Question: A position dependent force F = \[4{x^3} + 3{x^2} + 2x - 4\]Newton acts on a small body of 2 kg and d...

Question

A position dependent force F = $4{x^3} + 3{x^2} + 2x - 4$ Newton acts on a small body of 2 kg and displaces it from x = 0 to x = 2 m. Calculate the work done.

Answer 1

Solution

Since the force is position dependent, we cannot use the direct formula for work done which is, W = F.s. Instead, we will have to integrate the force from initial displacement to final displacement.
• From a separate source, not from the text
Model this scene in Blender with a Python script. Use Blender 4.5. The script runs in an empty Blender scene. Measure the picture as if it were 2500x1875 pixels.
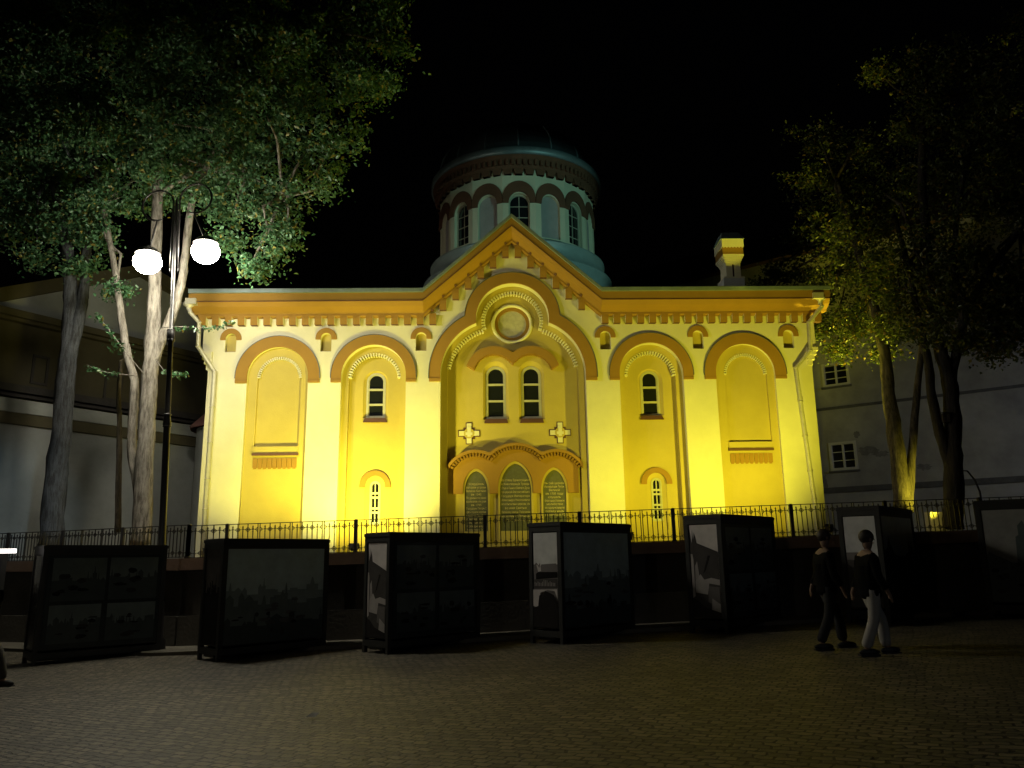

Complete step-by-step solution
Work done is a scalar quantity and is found by the dot product of force with displacement.
W = F.s
But in this question, the force acting on the body is dependent on position, so it changes at every point. Hence, the simple formula of dot product cannot be applied on the entire range of displacement.
However, if we consider very small displacement of the small body dx, we can assume that the force is constant for that very small displacement dx. So we can find out the small amount of work done dW by taking the dot product of the force acting on the body for the small displacement and the small displacement dx.
dW = F.dx
This small amount of work done can be added for each infinitesimal displacement for the entire displacement of the body from x = 0 to x = 2 m. This summation of small work done can be obtained by integrating it from x = 0 to x = 2 m.
$\int {dW = \int\limits_0^2 {F.dx} }$ …equation (1)
Substituting the value of force in terms of x in equation (1), we obtain,
$\int {dW = \int\limits_0^2 {(4{x^3} + 3{x^2} + 2x - 4)dx} }$
The expression on the right side of the equation can be separated and the integration of the individual terms can be added together to obtain the final expression. Separating the terms and integrating them individually, we get,
W = $\int {dW = \int\limits_0^2 {4{x^3}dx + \int\limits_0^2 {3{x^2}dx + \int\limits_0^2 {2xdx + \int\limits_0^2 {4dx} } } } }$ …equation (2)
The constant can be taken out of the integral. Using the formula $\int {{x^n}dx = \dfrac{{{x^{n + 1}}}}{{n + 1}}}$ in equation (2), we obtain,
W = $4\left[ {\dfrac{{{x^4}}}{4}} \right]_0^2 + 3\left[ {\dfrac{{{x^3}}}{3}} \right]_0^2 + 2\left[ {\dfrac{{{x^2}}}{2}} \right]_0^2 + 4\left[ x \right]_0^2$
We do not add constant of integration while integrating in this case because it is a case of definite integration. We have to apply the limits of integration in the above expression.
W = $4\left( {\dfrac{{{2^4} - 0}}{4}} \right) + 3\left( {\dfrac{{{2^3} - 0}}{3}} \right) + 2\left( {\dfrac{{{2^2} - 0}}{2}} \right) + 4\left( {2 - 0} \right)$
On simplifying and solving, we obtain,
W = 16 + 8 + 4 + 8 N = 36 N

Hence, we obtain that the work done is 36 N.

Note: The mass of the body is an extra data and is not required to solve this question. Work is path independent. So, if the initial and final displacement remain the same, the work done will also remain the same, even if the path followed is different.